Il pubblicitario René Saavedra chiarì subito quale sarebbe stata la sua campagna e lottò non poco per superare lo scetticismo: lui voleva sfuggire alla logica di separazione tra «il dittatore e i comunisti», considerava vecchio il linguaggio, inutile la contrapposizione. Fu appoggiato dai democristiani ma osteggiato dai comunisti che non capivano il suo linguaggio e lo ritenevano assolutorio verso i crimini del regime. Non accettarono mai la sua richiesta di qualcosa di «più leggero e più simpatico»: eppure la logica di René Saavedra era semplice al limite del banale e metteva a nudo le contraddizioni di una politica che si arrovellava e finiva per annodarsi su se stessa. La sua vera forza stava nella protervia e nell’ignoranza degli avversari, della dittatura che considerava un arcobaleno «un simbolo per comunisti e omosessuali». E non metteva nemmeno in conto di doversi confrontare, ignorando quei segnali che arrivavano dalla strada che René invece sentiva. «Morti, torture, persone scomparse: il dolore fa paura, la popolazione ne è già bombardata»: ad alcuni sembrò una rinuncia a dire la verità.
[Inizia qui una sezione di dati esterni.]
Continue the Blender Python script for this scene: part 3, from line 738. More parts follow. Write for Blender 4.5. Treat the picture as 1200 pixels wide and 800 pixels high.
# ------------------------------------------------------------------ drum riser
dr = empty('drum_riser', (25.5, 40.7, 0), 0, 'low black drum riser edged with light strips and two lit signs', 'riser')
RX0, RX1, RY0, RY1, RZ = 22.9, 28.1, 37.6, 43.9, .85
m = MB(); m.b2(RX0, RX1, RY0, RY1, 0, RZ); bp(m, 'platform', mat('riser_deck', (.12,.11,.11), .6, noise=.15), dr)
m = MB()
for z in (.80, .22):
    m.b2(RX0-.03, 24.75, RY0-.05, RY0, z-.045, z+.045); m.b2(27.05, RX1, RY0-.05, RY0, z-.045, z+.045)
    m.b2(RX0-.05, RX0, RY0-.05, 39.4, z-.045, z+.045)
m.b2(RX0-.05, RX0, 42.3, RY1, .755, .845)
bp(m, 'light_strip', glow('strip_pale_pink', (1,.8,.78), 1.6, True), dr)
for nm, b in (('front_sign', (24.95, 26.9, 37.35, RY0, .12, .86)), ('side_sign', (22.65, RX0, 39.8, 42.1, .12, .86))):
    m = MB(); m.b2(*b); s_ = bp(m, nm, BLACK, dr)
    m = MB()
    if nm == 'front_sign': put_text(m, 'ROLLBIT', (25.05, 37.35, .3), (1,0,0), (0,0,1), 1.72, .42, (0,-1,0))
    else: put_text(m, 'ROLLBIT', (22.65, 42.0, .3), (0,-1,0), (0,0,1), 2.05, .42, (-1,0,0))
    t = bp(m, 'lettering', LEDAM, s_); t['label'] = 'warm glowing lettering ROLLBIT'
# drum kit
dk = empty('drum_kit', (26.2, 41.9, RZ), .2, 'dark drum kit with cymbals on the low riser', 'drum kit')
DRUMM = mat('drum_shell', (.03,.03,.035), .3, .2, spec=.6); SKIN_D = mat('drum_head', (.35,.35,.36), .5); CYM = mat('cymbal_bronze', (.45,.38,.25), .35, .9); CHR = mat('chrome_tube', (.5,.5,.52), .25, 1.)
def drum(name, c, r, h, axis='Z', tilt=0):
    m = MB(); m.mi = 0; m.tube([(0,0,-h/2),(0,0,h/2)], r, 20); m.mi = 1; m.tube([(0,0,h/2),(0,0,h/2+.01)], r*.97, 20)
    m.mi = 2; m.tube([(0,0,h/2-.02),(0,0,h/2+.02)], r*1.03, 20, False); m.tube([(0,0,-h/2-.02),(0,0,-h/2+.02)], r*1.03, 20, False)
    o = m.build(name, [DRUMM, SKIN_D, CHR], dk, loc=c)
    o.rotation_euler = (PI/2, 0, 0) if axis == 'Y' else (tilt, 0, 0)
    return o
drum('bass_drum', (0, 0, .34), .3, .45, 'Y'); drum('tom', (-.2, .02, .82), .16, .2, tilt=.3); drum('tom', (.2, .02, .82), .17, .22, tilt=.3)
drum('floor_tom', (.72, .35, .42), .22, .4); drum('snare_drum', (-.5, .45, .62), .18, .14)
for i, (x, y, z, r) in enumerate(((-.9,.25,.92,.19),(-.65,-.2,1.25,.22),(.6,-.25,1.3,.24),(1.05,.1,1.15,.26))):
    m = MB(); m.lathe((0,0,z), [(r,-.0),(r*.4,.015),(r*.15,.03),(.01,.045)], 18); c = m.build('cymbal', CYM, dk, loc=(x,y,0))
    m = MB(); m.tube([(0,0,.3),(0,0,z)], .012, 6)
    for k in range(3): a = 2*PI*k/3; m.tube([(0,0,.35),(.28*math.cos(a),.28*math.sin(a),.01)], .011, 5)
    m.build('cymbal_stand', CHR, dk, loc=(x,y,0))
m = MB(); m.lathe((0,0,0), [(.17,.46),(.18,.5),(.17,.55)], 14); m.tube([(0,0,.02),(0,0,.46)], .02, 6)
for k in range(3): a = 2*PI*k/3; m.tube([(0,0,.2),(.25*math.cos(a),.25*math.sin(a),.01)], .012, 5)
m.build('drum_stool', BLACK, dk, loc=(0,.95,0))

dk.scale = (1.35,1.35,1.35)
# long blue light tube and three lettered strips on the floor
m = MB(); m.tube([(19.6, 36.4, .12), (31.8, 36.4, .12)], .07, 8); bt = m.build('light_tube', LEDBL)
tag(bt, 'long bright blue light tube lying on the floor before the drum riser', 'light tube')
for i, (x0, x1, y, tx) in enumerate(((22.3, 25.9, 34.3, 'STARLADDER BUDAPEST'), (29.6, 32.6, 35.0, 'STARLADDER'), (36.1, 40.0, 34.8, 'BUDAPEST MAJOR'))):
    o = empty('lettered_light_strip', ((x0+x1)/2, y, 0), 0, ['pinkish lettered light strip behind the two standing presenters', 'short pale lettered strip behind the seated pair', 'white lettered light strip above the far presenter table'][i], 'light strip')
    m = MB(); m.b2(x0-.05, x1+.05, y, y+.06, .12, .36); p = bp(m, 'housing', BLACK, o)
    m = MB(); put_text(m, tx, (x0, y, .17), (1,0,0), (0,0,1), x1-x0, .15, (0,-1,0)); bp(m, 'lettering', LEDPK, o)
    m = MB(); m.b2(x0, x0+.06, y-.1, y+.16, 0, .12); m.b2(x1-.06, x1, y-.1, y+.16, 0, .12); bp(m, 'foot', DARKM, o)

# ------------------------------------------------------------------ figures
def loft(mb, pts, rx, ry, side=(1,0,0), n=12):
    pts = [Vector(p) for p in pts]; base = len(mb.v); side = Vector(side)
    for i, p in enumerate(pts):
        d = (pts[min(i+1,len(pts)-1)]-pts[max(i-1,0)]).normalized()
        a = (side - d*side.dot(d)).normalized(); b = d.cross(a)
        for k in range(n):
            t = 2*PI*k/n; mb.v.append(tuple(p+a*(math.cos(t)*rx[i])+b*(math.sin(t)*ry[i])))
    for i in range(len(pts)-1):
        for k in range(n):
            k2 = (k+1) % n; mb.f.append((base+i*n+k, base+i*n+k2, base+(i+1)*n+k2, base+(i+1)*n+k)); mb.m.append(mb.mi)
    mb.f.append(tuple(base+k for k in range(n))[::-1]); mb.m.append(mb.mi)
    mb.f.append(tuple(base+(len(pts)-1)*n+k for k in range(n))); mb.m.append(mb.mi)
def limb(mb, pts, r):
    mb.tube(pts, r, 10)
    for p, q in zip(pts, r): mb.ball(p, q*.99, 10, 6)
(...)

Ma alla fine la campagna basata sull’allegria e sulla speranza vinse. Incredibilmente. E il Cile mise da parte Pinochet.
È un film raro e di grande forza emotiva NO, un’opera che appare anche straordinariamente attuale nell’Italia di oggi, a migliaia di chilometri e 25 anni di distanza. Pablo Larrain che la dittatura l’aveva già raccontata nel bellissimo e struggente Post Mortem, sceglie di girare con una macchina a mano che stringe sui volti e sulle storie personali, fotografate con una grana grossa, “sporca”, che sovraespone le luci, per regalare un senso di verità e avvicinarsi anche alla qualità dei documenti originali che sono montati lungo la pellicola e costituiscono un elemento di straordinario interesse.
La vicenda sullo schermo segue quella di René che come il popolo cileno prende coscienza con il passare dei giorni: protagonista del film è il suo sguardo, la visione che lui ha della storia, contrapposta ad esempio a quella della sua compagna militante o della sua governante che le violenze della dittatura le ha vissute sulla pelle e che oggi comunque voterebbe per il “SI” per conservare le posizioni raggiunte, il lavoro del figlio, il poco di benessere possibile.
La campagna del “NO” replicava modelli occidentali, che oggi possono anche apparire ingenui, ma a uno sguardo attento rivelano un messaggio forte, di pace e riconciliazione, ottenibili attraverso il superamento del passato. Riuscì a far passare il concetto che nelle mani dell’elettore ci fossero la felicità e la possibilità concreta di ottenerla. E così la prima sera, alla messa in onda degli spot, la campagna della dittatura al potere apparve improvvisamente e irrimediabilmente vecchia e perdente.